L’unica casa

«Il Paese non entri nell’età dell’ansia» ha detto ieri il presidente della Repubblica Sergio Mattarella. Sembra il pacato consiglio di un nonno, figura alla quale - con le notabili (anche se diverse) eccezioni di Cossiga e Pertini - i presidenti hanno sempre voluto ispirarsi. Il “Colle”, come si diceva una volta nelle note politiche, si è quasi sempre attenuto a un tono flemmatico, perfino soporifero: la voce dello Stato che è - o vuol far credere di essere - saggio, riflessivo, bonario.

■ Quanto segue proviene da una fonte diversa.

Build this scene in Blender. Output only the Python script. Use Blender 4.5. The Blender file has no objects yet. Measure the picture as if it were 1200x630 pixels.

Mattarella ha indubbiamente ripreso questa tradizione, ma temo che il suo ammonimento sull’ansia arrivi, come si dice, a buoi scappati.

Viviamo già nell’età dell’ansia e non solo perché abbiamo ragioni concrete per essere ansiosi. Secondo il dizionario, l’ansia è uno «stato di agitazione, di forte apprensione, dovuto a timore, incertezza, attesa di qualcosa». In altre parole, l’ansia equivale a una tormentosa attesa: i nostri nervi rimangono collegati con l’esterno - il mondo che ci circonda - nell’aspettativa di un evento catastrofico o comunque nocivo la cui possibilità, imminente o meno, ci viene suggerita dalla nostra interpretazione dell’esperienza. Il problema, oggi, è che il raggio d’azione dei nervi è molto più ampio che in passato e la velocità con cui essi accolgono gli stimoli infinitamente più alta. L’“esperienza” si è dunque estesa, ingigantita.

Appena tre giorni fa, per dieci minuti divenne notizia sui Tg e sui siti di tutto il mondo il fatto che un adolescente belga si fosse sporto dal balcone di casa con un fucile giocattoli gridando: «Sono un terrorista». Solo un inopportuno burlone, ma intanto la scossa d’ansia era arrivata dritta dal Belgio al nostro cuore, in pochi secondi. Oggi viviamo col sistema nervoso collegato alla rete, il che ci fa testimoni di tutto, dappertutto: siamo a Nizza e a Rouen, siamo a Monaco e in Belgio, siamo là dove tutto accade e anche là dove niente succede. Sappiamo tutto ma non abbiamo modo di distinguere il vero dal falso, siamo ovunque e da nessuna parte. L’ansia è l’unica casa che abbiamo.